Q 4: Quantum Information (Concepts and Methods) I

Q 4.6: Talk

Monday, March 14, 2022, 15:15–15:30, Q-H12

Quantum simulations in a linear Paul trap and a 2D array — •Florian Hasse, Deviprasath Palani, Apurba Das, Lennart Guth, Ingolf Kaufmann, Ulrich Warring, and Tobias Schaetz — Physikalisches Institut, University of Freiburg

Trapped ions present a promising platform for quantum simulations [1]. In our laboratory in Freiburg, we are performing experiments on multiple ions trapped in a linear or a surface RF-trap. In our linear Paul trap, we switch the trapping potential sufficiently fast to induce a non-adiabatic change of the ions' motional mode frequencies. Thereby, we prepare the ions in a squeezed state of motion. This process is accompanied by the formation of entanglement in the ions' motional degree of freedom and can be interpreted as an experimental analogue to the particle pair creation during cosmic inflation in the early universe [2]. Furthermore, we will transfer entanglement of the motional degree of freedom to the external degree of freedom. In our basic triangular array of individually trapped ions with 40 um inter-site distance, we realize the coupling between ions at different sites via their Coulomb interactions.
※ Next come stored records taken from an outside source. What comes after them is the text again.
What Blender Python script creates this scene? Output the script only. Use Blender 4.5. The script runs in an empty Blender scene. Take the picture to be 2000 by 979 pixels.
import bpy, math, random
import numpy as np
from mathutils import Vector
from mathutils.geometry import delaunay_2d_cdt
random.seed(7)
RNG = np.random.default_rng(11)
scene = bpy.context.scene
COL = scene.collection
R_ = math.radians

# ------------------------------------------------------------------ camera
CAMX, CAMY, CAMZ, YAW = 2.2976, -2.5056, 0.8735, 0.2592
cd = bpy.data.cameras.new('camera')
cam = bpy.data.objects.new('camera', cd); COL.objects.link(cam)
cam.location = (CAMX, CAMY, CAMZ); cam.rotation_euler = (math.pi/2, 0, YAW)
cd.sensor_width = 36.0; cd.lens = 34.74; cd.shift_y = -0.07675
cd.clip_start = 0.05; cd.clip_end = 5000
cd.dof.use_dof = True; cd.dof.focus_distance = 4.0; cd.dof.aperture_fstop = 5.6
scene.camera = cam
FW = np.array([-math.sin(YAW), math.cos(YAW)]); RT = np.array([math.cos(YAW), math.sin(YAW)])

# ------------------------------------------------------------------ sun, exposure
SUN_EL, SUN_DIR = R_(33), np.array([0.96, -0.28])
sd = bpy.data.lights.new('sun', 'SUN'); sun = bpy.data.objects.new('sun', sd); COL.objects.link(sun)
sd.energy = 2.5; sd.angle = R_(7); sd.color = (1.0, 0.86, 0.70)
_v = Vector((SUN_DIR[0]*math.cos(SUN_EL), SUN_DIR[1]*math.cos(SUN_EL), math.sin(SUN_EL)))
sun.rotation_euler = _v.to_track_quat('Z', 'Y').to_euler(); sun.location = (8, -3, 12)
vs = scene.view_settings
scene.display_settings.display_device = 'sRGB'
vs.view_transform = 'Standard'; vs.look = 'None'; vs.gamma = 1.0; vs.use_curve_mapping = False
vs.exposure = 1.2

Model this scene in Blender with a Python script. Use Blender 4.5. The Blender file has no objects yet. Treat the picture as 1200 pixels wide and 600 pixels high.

We demonstrate its tuning in real-time and show interference of coherent states of currently large amplitudes [3]. In addition, we employ the individual control for local modulation of the trapping potential to realize Floquet-engineered coupling of adjacent sites [4].

[1] T. Schaetz et al., New J. Phys. 15, 085009 (2013).

[2] M. Wittemer et al., Phys. Rev. Lett. 123, 180502 (2019).

[3] F. Hakelberg et al., Phys. Rev. Lett. 123, 100504 (2019).

[4] P. Kiefer et al., Phys. Rev. Lett. 123, 213605 (2019).